● **Goal**
Transcribe every line exactly. Leave the pictures behind.

● **Source excerpt**
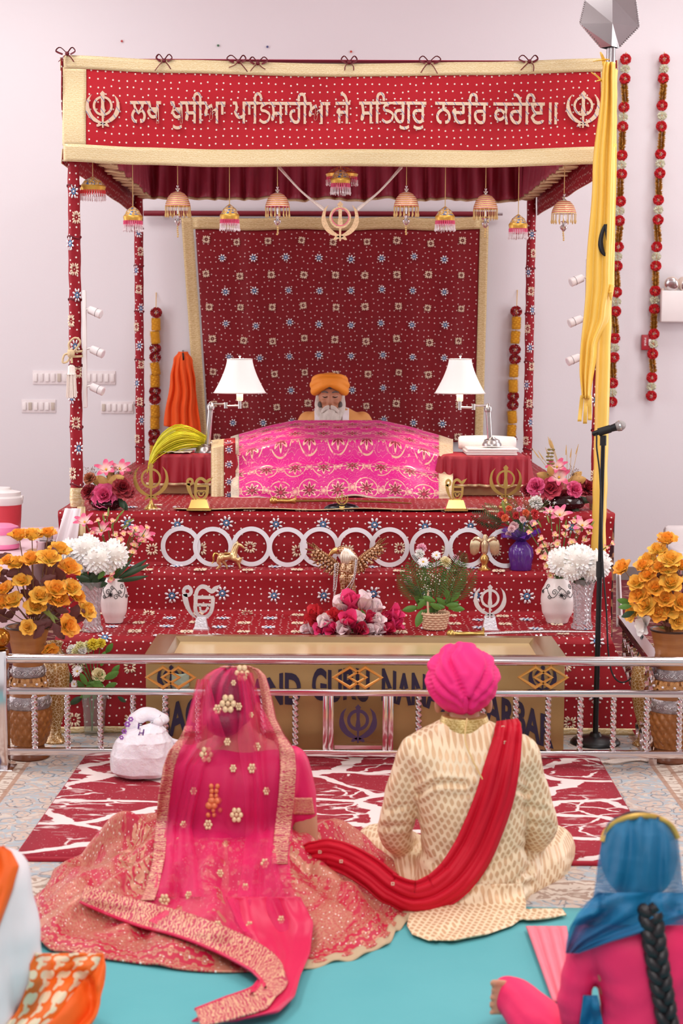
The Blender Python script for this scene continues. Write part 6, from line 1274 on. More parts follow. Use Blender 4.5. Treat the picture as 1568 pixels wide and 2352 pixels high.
# ================================================================== figurines
# gold horse
Yh = 8.50; s = Yh / F; b = P(522, 1309, Yh); b.z = Z2 + .003; H_ = lambda x, y: V(((x - 522) * s, 0, (1310 - y) * s))
root = thing('horse_figurine', 'small gold prancing horse standing before the steel rings', 'figurine', b); mb = MB()
limb(mb, [(H_(508, 1280), 9 * s), (H_(522, 1281), 8 * s), (H_(536, 1278), 9.5 * s)]); limb(mb, [(H_(537, 1277), 8 * s), (H_(541, 1263), 6 * s), (H_(546, 1253), 4.6 * s)]); limb(mb, [(H_(546, 1252), 4.6 * s), (H_(553, 1254), 3.6 * s), (H_(560, 1260), 2.4 * s)])
for dx in (-1, 1): mb.ball(H_(545 + dx, 1246) + V((0, dx * .004, 0)), (.003, .003, .009), 6, 5)
for pts, dy in (([(506, 1284, 6), (502, 1292, 4), (506, 1300, 2.4), (498, 1309, 2)], -.012), ([(508, 1284, 6), (512, 1293, 4), (518, 1300, 2.3), (521, 1308, 2)], .012), ([(537, 1284, 5), (548, 1288, 3.2), (554, 1282, 2.4), (551, 1294, 2)], -.012), ([(538, 1284, 5), (545, 1294, 3.2), (549, 1302, 2.2), (551, 1309, 2)], .012)): limb(mb, [(H_(x, y) + V((0, dy, 0)), r * 1.35 * s) for x, y, r in pts], 8)
meshobj('horse_body', blob(mb, .0032, 2), mat('horse_gold', '#e6c48c', .25, .7), root)
MB().tube(curve([H_(502, 1276), H_(494, 1273), H_(490, 1280), H_(490, 1292), H_(485, 1297)], 16), [.006, .008, .010, .011, .011, .012, .012, .011, .011, .010, .009, .008, .007, .006, .005, .003, .001], 8, flat=.6).build('tail', M_GOLDSH, root)
MB().tube(curve([H_(545, 1248), H_(538, 1252), H_(534, 1262), H_(531, 1272)], 12), .0075, 8, flat=.5).build('mane', mat('pale_gold', '#efd9b0', .3, .6), root)
MB().box(H_(522, 1273) + V((0, 0, .002)), (.03, .042, .006), bev=.002).build('saddle', M_BRASS, root)
# big copper eagle
t = NT('copper_feather'); v = t.coord(); w = t.wave(t.mapping(v, rot=(0, .3, 0)), 42, 4); t.set(col=t.mix(t.step(w, .62, .8), lin('#8a4f22'), lin('#d9b08a')), rough=.28, metal=.6); t.bump(w, .4, .004); M_CF = t.m
t = NT('copper_scale'); v = t.coord(); q = t.voro(v, 95, .5); t.set(col=t.mix(t.step(q, .3, .55), lin('#94561f'), lin('#dfb894')), rough=.28, metal=.6); t.bump(q, .6, .004); M_CS = t.m
Ye = 8.22; s = Ye / F; b = Q(796, 1412, Z1 + .004); b = P(796, 1425, Ye); b.z = Z1 + .004; E_ = lambda x, y, d=0: P(x, y, Ye) - b + V((0, d, 0))
root = thing('eagle_statue', 'copper eagle statue with raised wings and silver beads behind the tulips', 'statue', b); mb = MB()
limb(mb, [(E_(797, 1268), 13 * s), (E_(803, 1285), 20 * s), (E_(800, 1308), 22 * s), (E_(796, 1330), 15 * s)]); limb(mb, [(E_(797, 1270), 13 * s), (E_(785, 1263, -.01), 11 * s), (E_(775, 1265, -.015), 8 * s)])
limb(mb, [(E_(786, 1325, -.03), 9 * s), (E_(787, 1345, -.03), 6 * s), (E_(787, 1360, -.03), 5 * s)]); limb(mb, [(E_(806, 1325, -.03), 9 * s), (E_(806, 1345, -.03), 6 * s), (E_(806, 1362, -.03), 5 * s)])
limb(mb, [(E_(802, 1325, .03), 12 * s), (E_(808, 1360, .05), 10 * s), (E_(812, 1385, .06), 7 * s)]); meshobj('eagle_body', blob(mb, .006, 4), M_CS, root)
MB().tube(curve([E_(774, 1262, -.018), E_(764, 1266, -.022), E_(757, 1273, -.024), E_(755, 1278, -.024)], 10), [8 * s, 7.5 * s, 7 * s, 6 * s, 5 * s, 4 * s, 3.2 * s, 2.4 * s, 1.8 * s, 1 * s, .4 * s], 10).build('beak', mat('beak_gold', '#d8a868', .25, .7), root)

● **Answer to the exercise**
The Blender Python script for this scene continues. Write part 6, from line 1274 on. More parts follow. Use Blender 4.5. Treat the picture as 1568 pixels wide and 2352 pixels high.
# ================================================================== figurines
# gold horse
Yh = 8.50; s = Yh / F; b = P(522, 1309, Yh); b.z = Z2 + .003; H_ = lambda x, y: V(((x - 522) * s, 0, (1310 - y) * s))
root = thing('horse_figurine', 'small gold prancing horse standing before the steel rings', 'figurine', b); mb = MB()
limb(mb, [(H_(508, 1280), 9 * s), (H_(522, 1281), 8 * s), (H_(536, 1278), 9.5 * s)]); limb(mb, [(H_(537, 1277), 8 * s), (H_(541, 1263), 6 * s), (H_(546, 1253), 4.6 * s)]); limb(mb, [(H_(546, 1252), 4.6 * s), (H_(553, 1254), 3.6 * s), (H_(560, 1260), 2.4 * s)])
for dx in (-1, 1): mb.ball(H_(545 + dx, 1246) + V((0, dx * .004, 0)), (.003, .003, .009), 6, 5)
for pts, dy in (([(506, 1284, 6), (502, 1292, 4), (506, 1300, 2.4), (498, 1309, 2)], -.012), ([(508, 1284, 6), (512, 1293, 4), (518, 1300, 2.3), (521, 1308, 2)], .012), ([(537, 1284, 5), (548, 1288, 3.2), (554, 1282, 2.4), (551, 1294, 2)], -.012), ([(538, 1284, 5), (545, 1294, 3.2), (549, 1302, 2.2), (551, 1309, 2)], .012)): limb(mb, [(H_(x, y) + V((0, dy, 0)), r * 1.35 * s) for x, y, r in pts], 8)
meshobj('horse_body', blob(mb, .0032, 2), mat('horse_gold', '#e6c48c', .25, .7), root)
MB().tube(curve([H_(502, 1276), H_(494, 1273), H_(490, 1280), H_(490, 1292), H_(485, 1297)], 16), [.006, .008, .010, .011, .011, .012, .012, .011, .011, .010, .009, .008, .007, .006, .005, .003, .001], 8, flat=.6).build('tail', M_GOLDSH, root)
MB().tube(curve([H_(545, 1248), H_(538, 1252), H_(534, 1262), H_(531, 1272)], 12), .0075, 8, flat=.5).build('mane', mat('pale_gold', '#efd9b0', .3, .6), root)
MB().box(H_(522, 1273) + V((0, 0, .002)), (.03, .042, .006), bev=.002).build('saddle', M_BRASS, root)
# big copper eagle
t = NT('copper_feather'); v = t.coord(); w = t.wave(t.mapping(v, rot=(0, .3, 0)), 42, 4); t.set(col=t.mix(t.step(w, .62, .8), lin('#8a4f22'), lin('#d9b08a')), rough=.28, metal=.6); t.bump(w, .4, .004); M_CF = t.m
t = NT('copper_scale'); v = t.coord(); q = t.voro(v, 95, .5); t.set(col=t.mix(t.step(q, .3, .55), lin('#94561f'), lin('#dfb894')), rough=.28, metal=.6); t.bump(q, .6, .004); M_CS = t.m
Ye = 8.22; s = Ye / F; b = Q(796, 1412, Z1 + .004); b = P(796, 1425, Ye); b.z = Z1 + .004; E_ = lambda x, y, d=0: P(x, y, Ye) - b + V((0, d, 0))
root = thing('eagle_statue', 'copper eagle statue with raised wings and silver beads behind the tulips', 'statue', b); mb = MB()
limb(mb, [(E_(797, 1268), 13 * s), (E_(803, 1285), 20 * s), (E_(800, 1308), 22 * s), (E_(796, 1330), 15 * s)]); limb(mb, [(E_(797, 1270), 13 * s), (E_(785, 1263, -.01), 11 * s), (E_(775, 1265, -.015), 8 * s)])
limb(mb, [(E_(786, 1325, -.03), 9 * s), (E_(787, 1345, -.03), 6 * s), (E_(787, 1360, -.03), 5 * s)]); limb(mb, [(E_(806, 1325, -.03), 9 * s), (E_(806, 1345, -.03), 6 * s), (E_(806, 1362, -.03), 5 * s)])
limb(mb, [(E_(802, 1325, .03), 12 * s), (E_(808, 1360, .05), 10 * s), (E_(812, 1385, .06), 7 * s)]); meshobj('eagle_body', blob(mb, .006, 4), M_CS, root)
MB().tube(curve([E_(774, 1262, -.018), E_(764, 1266, -.022), E_(757, 1273, -.024), E_(755, 1278, -.024)], 10), [8 * s, 7.5 * s, 7 * s, 6 * s, 5 * s, 4 * s, 3.2 * s, 2.4 * s, 1.8 * s, 1 * s, .4 * s], 10).build('beak', mat('beak_gold', '#d8a868', .25, .7), root)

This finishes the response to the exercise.